#### Work required
How many lines in the listing below include the word "picture"? Answer with the number and nothing else.
* START Data supplied *
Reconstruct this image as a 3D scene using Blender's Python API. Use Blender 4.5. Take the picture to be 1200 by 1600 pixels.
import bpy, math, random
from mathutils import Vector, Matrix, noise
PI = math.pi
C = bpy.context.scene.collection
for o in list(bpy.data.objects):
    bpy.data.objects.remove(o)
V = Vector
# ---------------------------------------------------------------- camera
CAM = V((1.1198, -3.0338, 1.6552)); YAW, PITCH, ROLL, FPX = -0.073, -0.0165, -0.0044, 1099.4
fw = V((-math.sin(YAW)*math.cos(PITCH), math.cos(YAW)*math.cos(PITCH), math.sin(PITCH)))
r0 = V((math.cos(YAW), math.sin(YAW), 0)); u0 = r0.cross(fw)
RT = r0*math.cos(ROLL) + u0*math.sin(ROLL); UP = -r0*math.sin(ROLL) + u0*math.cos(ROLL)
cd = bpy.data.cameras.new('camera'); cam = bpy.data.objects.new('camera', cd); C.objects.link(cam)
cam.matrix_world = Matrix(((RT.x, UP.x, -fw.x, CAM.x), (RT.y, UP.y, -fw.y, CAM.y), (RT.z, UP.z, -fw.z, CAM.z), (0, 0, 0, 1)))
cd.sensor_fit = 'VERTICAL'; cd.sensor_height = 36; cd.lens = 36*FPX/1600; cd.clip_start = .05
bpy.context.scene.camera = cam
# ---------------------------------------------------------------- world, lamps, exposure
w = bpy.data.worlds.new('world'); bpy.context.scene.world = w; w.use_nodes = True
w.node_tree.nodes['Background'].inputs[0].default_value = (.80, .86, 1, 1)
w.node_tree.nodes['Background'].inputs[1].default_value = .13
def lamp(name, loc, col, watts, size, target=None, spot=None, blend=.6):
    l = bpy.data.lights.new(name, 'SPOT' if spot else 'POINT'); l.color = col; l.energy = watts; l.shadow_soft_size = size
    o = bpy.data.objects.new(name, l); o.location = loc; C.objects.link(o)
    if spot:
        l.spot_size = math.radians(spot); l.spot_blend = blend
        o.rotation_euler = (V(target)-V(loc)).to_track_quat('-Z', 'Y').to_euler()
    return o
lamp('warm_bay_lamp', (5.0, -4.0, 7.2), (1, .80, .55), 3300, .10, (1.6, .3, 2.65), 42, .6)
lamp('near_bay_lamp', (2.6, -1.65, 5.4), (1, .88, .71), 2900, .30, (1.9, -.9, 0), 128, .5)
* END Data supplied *
* START Data supplied *
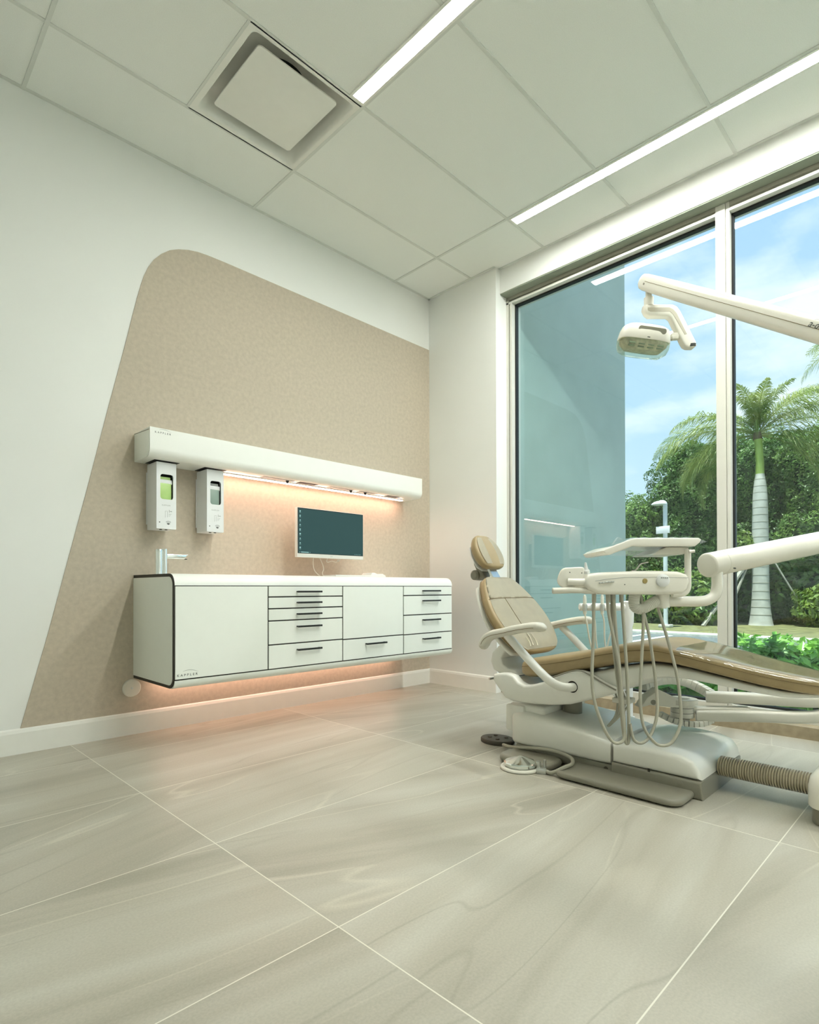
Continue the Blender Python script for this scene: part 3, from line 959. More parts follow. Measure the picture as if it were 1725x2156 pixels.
* END Data supplied *
#### Task result
2